One of the great drivers in the history of the sport put on one of his great performances off the tee in his 53rd major championship. A course redesign constructed to spar both intellectually and physically with the best iron players in the world had no safeguard for the aerial assault McIlroy put on it. Nor did it have any recourse as McIlroy bounced around the place like a kid traipsing from monkey bars to jungle gym.

McIlroy hit 10 of 14 fairways, which is actually not the most impressive part. That was the fact that he hit 10 drives of 325 yards or more. Here they are from longest to shortest.

Even a state known for its highwire offensive football teams was not prepared for that level of firepower. McIlroy paid off the driver, too, with good distance control and a hot putter. He played all 18 holes of a major championship on Thursday and didn't make a single score worse than four.

"I feel like, this course, it lets you be pretty aggressive off the tee if you want to be," said McIlroy after his round. "So, I hit quite a lot of drivers out there and took advantage of my length and finished that off with some nice iron play and some nice putting."

The early low number is meaningful as it relates to winning, too. On Tuesday, McIlroy was asked about how he reconciled the idea he posited at Augusta National in April that playing conservative early in major championships was the quickest route to winning the fifth of his career. He smiled as he answered.

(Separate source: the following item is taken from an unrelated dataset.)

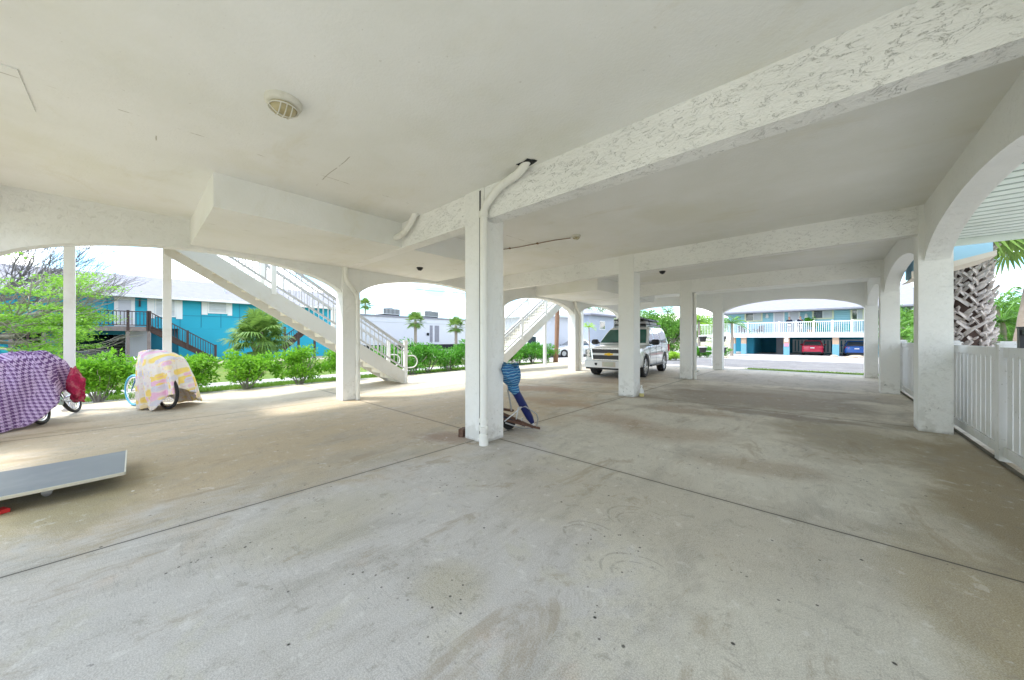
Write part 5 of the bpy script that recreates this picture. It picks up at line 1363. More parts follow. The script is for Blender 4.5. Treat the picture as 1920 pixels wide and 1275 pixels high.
def window_x(t, xc, pa, pb, ya, yb, out=1, frame=None, shutter=None, bars=4, glass=None):
    """window in a wall at x = xc seen between columns pa..pb and rows ya..yb; out = +1 faces +x"""
    y0, y1 = on_x(pa, xc), on_x(pb, xc); ym = (y0+y1)/2; z1, z0 = zat(ya, xc, ym), zat(yb, xc, ym)
    f = frame or M['white_far']; k = out
    mb = MB()
    for a, b, c, d in ((y0-.08, y1+.08, z1, z1+.09), (y0-.08, y1+.08, z0-.09, z0), (y0-.08, y0, z0, z1), (y1, y1+.08, z0, z1)):
        mb.box(min(xc, xc+k*.07), max(xc, xc+k*.07), a, b, c, d)
    w = mb.build('window', f, t)
    mb = MB(); mb.box(min(xc+k*.005, xc+k*.03), max(xc+k*.005, xc+k*.03), y0, y1, z0, z1); mb.build('pane', glass or M['curtain'], w)
    mb = MB()
    for i in range(1, bars): zz_ = z0+(z1-z0)*i/bars; mb.box(min(xc+k*.03, xc+k*.05), max(xc+k*.03, xc+k*.05), y0, y1, zz_-.022, zz_+.022)
    mb.build('louvre_bars', M['steel'], w)
    return y0, y1, z0, z1
# ---- turquoise house on the left
XF = -37.0
hy = lambda px: on_x(px, XF); hz = lambda px, py: zat(py, XF, on_x(px, XF))
t = thing('turquoise_house', 'raised turquoise house with grey roof, white shutters and dark wooden deck and stair', 'house', (XF-4, 5, G0))
yl, yr = hy(-130), hy(630)
zf = hz(200, 611); ze = hz(400, 561)
mb = MB(); mb.box(XF-9, XF, yl, yr, zf-.12, ze); mb.build('upper_wall', M['turq'], t)
mb = MB(); yy = yl+.3
while yy < yr-.2:
    mb.box(XF, XF+.02, yy-.02, yy+.02, zf+.0, ze-.02); yy += 1.22
mb.box(XF, XF+.025, yl, yr, zf+.9, zf+.94); mb.build('battens', M['turq_dark'], t)
yA, yB_, yC, yD = hy(80), hy(112), hy(235), hy(283)
mb = MB(); mb.box(XF-9, XF, yl, hy(20), G0-.3, zf-.12); mb.box(XF-9, XF-.0, yA, yB_, G0-.3, zf-.12); mb.box(XF-9, XF, hy(335), yr, G0-.3, zf-.125); mb.build('lower_wall', M['turq'], t)
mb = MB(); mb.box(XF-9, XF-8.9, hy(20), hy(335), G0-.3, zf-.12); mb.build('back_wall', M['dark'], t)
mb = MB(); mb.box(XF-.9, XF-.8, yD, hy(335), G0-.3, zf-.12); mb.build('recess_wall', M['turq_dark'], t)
mb = MB(); mb.box(XF-.3, XF+.05, yC, yD, G0-.3, zf-.14); mb.build('white_panel', M['commercial'], t)
mb = MB(); mb.box(XF-.05, XF+.06, yA, yC-.02, zf-.62, zf-.13); mb.build('carport_beam', M['turq_dark'], t)
mb = MB()
for k in range(9): zz_ = G0+.3+k*.24; mb.box(XF-7, XF-6.9, hy(205), yC, zz_, zz_+.17)
mb.build('stored_shelving', M['steel'], t)
zr = ze+1.9; xr = XF-4.5
mb = MB(); ov = .75
mb.prism([(XF+ov, yl-.6, ze-.12), (xr, yl-.6, zr), (xr-(ov+4.5), yl-.6, ze-.12), (xr-(ov+4.5)+.1, yl-.6, ze-.26), (XF+ov-.1, yl-.6, ze-.26)], (0, yr-yl+1.2, 0)); rf = mb.build('roof', M['roofgrey'], t)
mb = MB(); mb.box(XF+ov, XF+ov+.05, yl-.62, yr+.62, ze-.28, ze-.09); mb.build('gutter', M['white_far'], rf)
mb = MB(); yv = hy(428); mb.tube([(XF-1.6, yv, ze+.5), (XF-1.6, yv, ze+1.25)], .07, 8); mb.build('vent_pipe', M['steel'], rf)
for pa, pb, ya, yb, sl_, sr_ in ((293, 327, 559, 592, (275, 293), (327, 343)), (392, 424, 566, 586, (377, 392), (424, 436))):
    y0, y1, z0, z1 = window_x(t, XF, pa, pb, ya, yb)
    for a, b in (sl_, sr_):
        a_, b_ = hy(a)+.03, hy(b)-.03
        if b_ > y0-.08 and a_ < y0: b_ = y0-.09
        if a_ < y1+.08 and b_ > y1: a_ = y1+.09
        mb = MB(); mb.box(XF, XF+.05, a_, b_, z0-.22, z1+.2); mb.build('shutter', M['white_far'], t)
mb = MB(); mb.box(XF, XF+.05, hy(214), hy(253), zf, hz(230, 556)); dr = mb.build('door', M['white_far'], t)
mb = MB(); mb.box(XF+.05, XF+.07, hy(222), hy(246), zf+.2, hz(230, 562)); mb.build('door_panel', M['commercial'], dr)
mb = MB(); mb.box(XF, XF+.14, hy(260), hy(264), hz(262, 575), hz(262, 561)); mb.build('wall_lamp', M['black'], t)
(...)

"You can't plan on getting out ahead," he said. "That's just something that happens if you play well and you get some momentum. You're sort of feeling it. It's not as if I went out with the mindset those four tournaments of I'm going to go out and shoot 65 the first two days and let them all come and catch me. It just sort of happened. I think, over the past few years, the things that have stopped me from getting in contention or being able to win these majors is big numbers and shooting myself out of it sort of early."

And yet, the only way McIlroy has won major championships is from out in front by shooting something silly on the first day. Conservatism may have kept him in more majors in terms of ticking off top 10s, but winning often takes some guts early in the week, and McIlroy leaned into the lead he built on Thursday after making birdies at four of his first six holes. He went out in 31 and clawed his way to 34 on the back, not by playing prevent defense but by leaning even harder on his driver. He averaged 326 yards on his front nine and 337 on his back.

"I think [you're] just happy with when you get off to a good start like that, sometimes you can maybe start to be a little careful or start to give yourself a little more margin for error, but I stuck to my game plan," he said. "I stayed aggressive, hit that driver up 4, took an aggressive line on 5. Yeah, I stuck to what I was trying to do out there, which I was pleased with."

In all four of his major wins -- 2011 U.S. Open, 2012 PGA, 2014 Open, 2014 PGA -- McIlroy either had the lead or was within one of it after Round 1. In three of those events, he opened with 66 or better. This is the first time since Valhalla in 2014 that he's shot 66 or better in the first round. Additionally, five of the seven major winners at Southern Hills have gone wire to wire.

In other words, everything is coming up McIlroy after one round at Southern Hills as one of the great frontrunners in the sport is now the big favorite to join Byron Nelson, Seve Ballesteros and Peter Thomson in history with five major wins. If he does so this week, he will have reached five at an age younger than last year's champion, Phil Mickelson, won his first.

Rick Gehman and Kyle Porter recap Thursday's action from Southern Hills. Follow & listen to The First Cut on Apple Podcasts and Spotify.

Sunday is a long way away, though. There's a lot of golf to be played. Many things can happen. All of these are platitudes spewed by everyone early in major championship weeks because it's safer to be cautious than it is to dream. It hurts less that way. But I think we all know where this is headed.

McIlroy is playing at the kind of clip that you don't easily come down from. If he's not leading going into Sunday, he's going to be somewhere close, and that means Sunday is going to feel weighty as hell. That's what happens when generational greats go eight years without a green box on the Wikipedia page.

On Wednesday, as a final peacefulness settled over Southern Hills, McIlroy found himself in the press center located just above the wraparound waterslide that feeds into Southern Hills' pool, which looked extremely inviting as the heavy Tulsa heat permeated every nook and cranny of the property. His wife's old co-workers scurried about putting the final touches on their premier event, and McIlroy picked up his almost-2-year-old inside the building and pointed at the banner inside the building of her dad from Valhalla nearly eight years ago.

He joked that 2014 was back when he was actually dominant in a sport that's always looked so easy for him, and everybody laughed.

Humorous self-deprecation always has a tinge of sadness to it, too, because self-deprecation is really most often disguising self-preservation, and McIlroy's real question inside of that joke is the same question everyone else has been asking for the last few years: Will he ever, at any point, be that player he was?

One round does not provide the answer, of course. But if history means anything at all, this 65 was at least a hint.

Rory McIlroy has not made many murals over the last eight years, at least not ones worthy of hanging in the halls at major championships. But the first 18 holes at this playground were a reminder of what he once was, and with nearly a decade of expectations heaped upon his shoulders and three rounds still to go, what he could be once again.